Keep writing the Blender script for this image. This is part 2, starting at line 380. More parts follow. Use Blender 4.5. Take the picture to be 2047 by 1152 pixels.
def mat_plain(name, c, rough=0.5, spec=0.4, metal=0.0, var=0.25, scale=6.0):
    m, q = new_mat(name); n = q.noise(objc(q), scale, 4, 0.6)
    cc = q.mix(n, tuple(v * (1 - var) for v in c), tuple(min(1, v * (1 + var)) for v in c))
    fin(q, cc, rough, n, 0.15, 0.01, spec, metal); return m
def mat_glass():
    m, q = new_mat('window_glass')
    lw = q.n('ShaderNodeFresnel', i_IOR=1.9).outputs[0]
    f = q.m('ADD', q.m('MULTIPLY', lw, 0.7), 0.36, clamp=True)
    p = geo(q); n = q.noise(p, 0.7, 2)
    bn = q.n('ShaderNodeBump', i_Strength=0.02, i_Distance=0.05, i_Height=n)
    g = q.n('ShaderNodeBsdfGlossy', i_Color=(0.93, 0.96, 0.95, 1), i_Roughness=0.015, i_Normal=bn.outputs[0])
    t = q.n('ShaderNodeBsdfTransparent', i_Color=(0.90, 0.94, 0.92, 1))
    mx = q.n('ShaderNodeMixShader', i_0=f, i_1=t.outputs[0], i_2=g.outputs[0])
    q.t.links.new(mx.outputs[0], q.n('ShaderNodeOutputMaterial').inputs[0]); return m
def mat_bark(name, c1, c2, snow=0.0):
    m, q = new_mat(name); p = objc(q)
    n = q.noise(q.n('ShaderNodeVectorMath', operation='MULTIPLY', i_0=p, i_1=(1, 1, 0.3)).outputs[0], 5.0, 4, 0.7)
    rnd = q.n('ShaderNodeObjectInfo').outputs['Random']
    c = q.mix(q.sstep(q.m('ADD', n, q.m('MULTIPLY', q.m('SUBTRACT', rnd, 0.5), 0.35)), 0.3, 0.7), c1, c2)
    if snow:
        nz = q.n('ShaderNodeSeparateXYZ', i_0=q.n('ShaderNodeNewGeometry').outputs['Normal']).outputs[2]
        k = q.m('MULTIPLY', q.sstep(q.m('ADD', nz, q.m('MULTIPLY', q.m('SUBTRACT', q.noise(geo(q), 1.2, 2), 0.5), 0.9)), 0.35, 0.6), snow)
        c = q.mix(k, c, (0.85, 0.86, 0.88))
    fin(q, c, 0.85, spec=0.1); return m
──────
* YOUR GOAL: Your task is to print the whole listing again exactly.

* THE REPLY:
Keep writing the Blender script for this image. This is part 2, starting at line 380. More parts follow. Use Blender 4.5. Take the picture to be 2047 by 1152 pixels.
def mat_plain(name, c, rough=0.5, spec=0.4, metal=0.0, var=0.25, scale=6.0):
    m, q = new_mat(name); n = q.noise(objc(q), scale, 4, 0.6)
    cc = q.mix(n, tuple(v * (1 - var) for v in c), tuple(min(1, v * (1 + var)) for v in c))
    fin(q, cc, rough, n, 0.15, 0.01, spec, metal); return m
def mat_glass():
    m, q = new_mat('window_glass')
    lw = q.n('ShaderNodeFresnel', i_IOR=1.9).outputs[0]
    f = q.m('ADD', q.m('MULTIPLY', lw, 0.7), 0.36, clamp=True)
    p = geo(q); n = q.noise(p, 0.7, 2)
    bn = q.n('ShaderNodeBump', i_Strength=0.02, i_Distance=0.05, i_Height=n)
    g = q.n('ShaderNodeBsdfGlossy', i_Color=(0.93, 0.96, 0.95, 1), i_Roughness=0.015, i_Normal=bn.outputs[0])
    t = q.n('ShaderNodeBsdfTransparent', i_Color=(0.90, 0.94, 0.92, 1))
    mx = q.n('ShaderNodeMixShader', i_0=f, i_1=t.outputs[0], i_2=g.outputs[0])
    q.t.links.new(mx.outputs[0], q.n('ShaderNodeOutputMaterial').inputs[0]); return m
def mat_bark(name, c1, c2, snow=0.0):
    m, q = new_mat(name); p = objc(q)
    n = q.noise(q.n('ShaderNodeVectorMath', operation='MULTIPLY', i_0=p, i_1=(1, 1, 0.3)).outputs[0], 5.0, 4, 0.7)
    rnd = q.n('ShaderNodeObjectInfo').outputs['Random']
    c = q.mix(q.sstep(q.m('ADD', n, q.m('MULTIPLY', q.m('SUBTRACT', rnd, 0.5), 0.35)), 0.3, 0.7), c1, c2)
    if snow:
        nz = q.n('ShaderNodeSeparateXYZ', i_0=q.n('ShaderNodeNewGeometry').outputs['Normal']).outputs[2]
        k = q.m('MULTIPLY', q.sstep(q.m('ADD', nz, q.m('MULTIPLY', q.m('SUBTRACT', q.noise(geo(q), 1.2, 2), 0.5), 0.9)), 0.35, 0.6), snow)
        c = q.mix(k, c, (0.85, 0.86, 0.88))
    fin(q, c, 0.85, spec=0.1); return m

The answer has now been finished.